In a world of choices and preferences, each person measures time on a different scale. Whether it be their own or God’s, the fact that these differences are real seems to me that there is a conflict. If I am waiting on God’s time for something to occur, but it is dependent on someone else’s time, then what time table am I really on?

I have found that if my waiting goes into the years, and I am aware of the waiting process, then more likely my waiting is due to someone else. Yes, there are things in between I am to do to live a productive life. No one, nor especially God, expects me to wait for nothing. Conversely, there are others that may be waiting on me, too. The challenge of it all is that we are all waiting on each other and we don’t even know it.

My biggest dilemma in these situations is to understand when my waiting is enough. God doesn’t disclose everything. How do I know that I have waited long enough?  How do I know that it is time to move on and to move out? Has the situation exhausted itself? Could there be anything more to do or not to do? Am I ready for that time to come?

I have waited for many things in my life. It was hard and difficult. Usually accompanied by frustration, sorrow, and disappointment. It took seventeen years for my most recent promotion to come to fruition. There were many that said “it’ll come.” Those words were so frugal. That’s what you say to get it out of the way and bypass uncomfortable conversations. It’s what you say to appease and move on.

People wait on many things. Waiting for a spouse to come home from military service, a wayward child, a job offer, a promotion, to win gold, to find a marital partner, for healing, recovery, and the next paycheck that cannot come soon enough.

I believe it takes wisdom to know the time. I wish it were as easy to look at my watch and therefore know. The mere fact that I mention this means that it isn’t enough to watch my watch. I need wisdom. God’s wisdom. He is the author of time and is time itself.

I am waiting for other things now. The list has grown shorter but broader. When you have  waited through it all and the seeming reward has come to pass, waiting is not a foe. You not only know what it takes to wait, but more importantly, you now have what it takes to wait.

Time takes waiting and waiting takes time.

In His Service,

Apollolina

Copyright 2016 by The Word in Motion

“Faithful is the Father”

August 13, 2016 was my father’s 86th birthday. Throughout the years past I would call him and ask “Dad, where do you want to go eat on your birthday?” and he always said, “Anywhere, mija! Let’s go!” I enjoyed our time together. We would talk about my job, and his garden. He would catch me up on family and I’d tell him about my friends.

I miss those days, as I missed yesterday. It’s been four years since his passing and it doesn’t seem real to me. I can still hear his voice and see his smile. At times I can still feel his presence. He was a strong man. Throughout my life he remained my strength. There was no man like him. He was good, honorable, loving, and faithful.
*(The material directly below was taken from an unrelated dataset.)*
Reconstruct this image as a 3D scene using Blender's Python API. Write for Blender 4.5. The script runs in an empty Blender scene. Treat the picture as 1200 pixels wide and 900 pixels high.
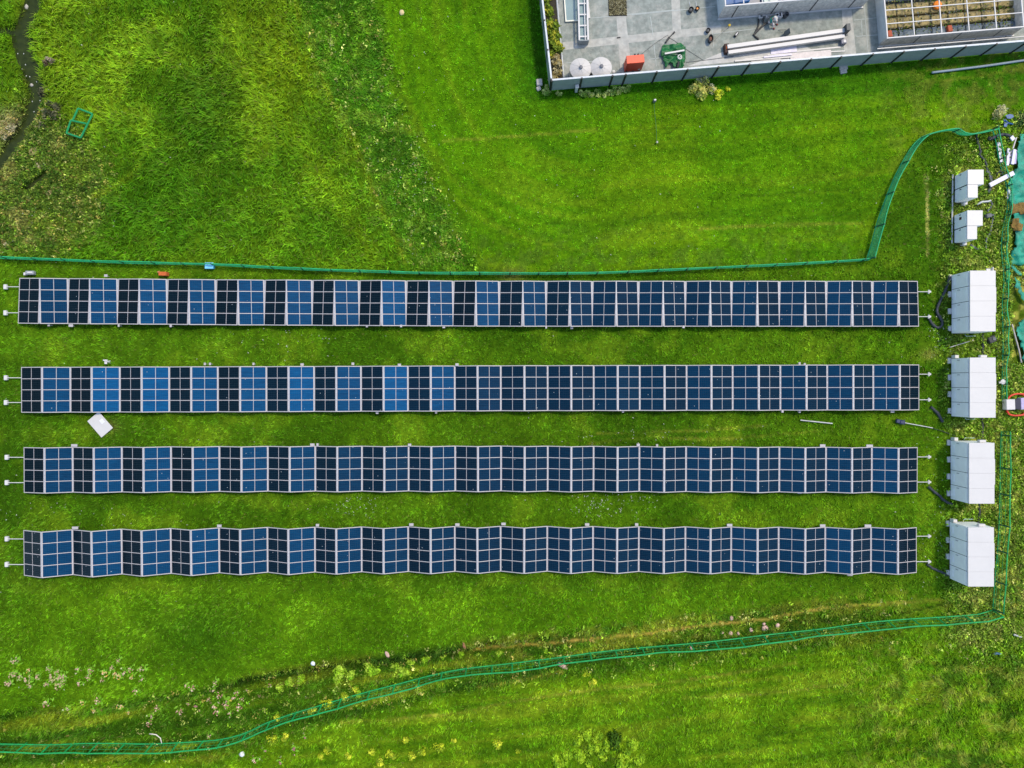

Before he died I told him that God didn’t have to shield me in my young life because I had a father that knew how to do it. He smiled. I truly believe God entrusted my father to do the Father’s business in my life. It continued through the ensuing years.

It pains me to write this, but I must. I cannot write or speak of my father without feeling the loss. He was always there. He was there for me in the beginning, through the important moments, and in the end. He had the right words at the right time. He never spoke out of turn, or spoke without purpose. His words were few but resounding. When he spoke I listened. His actions followed his words. There was never a time I did not trust him or his intentions. I just knew he was true. Everything about my father was good. Most of all he loved me. And I still love him. For some reason I cannot speak of him in the past tense. For me, he will always be present tense in my life.

I realize there are many who do not have a father or cannot speak of their father the way I do. For you, I am sorry.

The greatest attribute of my father was his faithfulness. He was always faithful. As my father was faithful, so is God the Father. He is longing to be with you, to hear your voice and to be present in your life. There is no greater relationship known to humankind than the one with The Father. Faithful is the Father.

And so, on this day I remember you, Dad, as I remember you everyday of my life. You are my strength, my all and all, my everything. I miss you. I cannot wait to see you again.

I love you.

“There is one body and one Spirit, just as also you were called in one hope of your calling; one Lord, one faith, one baptism, one God and Father of all who is over all and through all and in all.”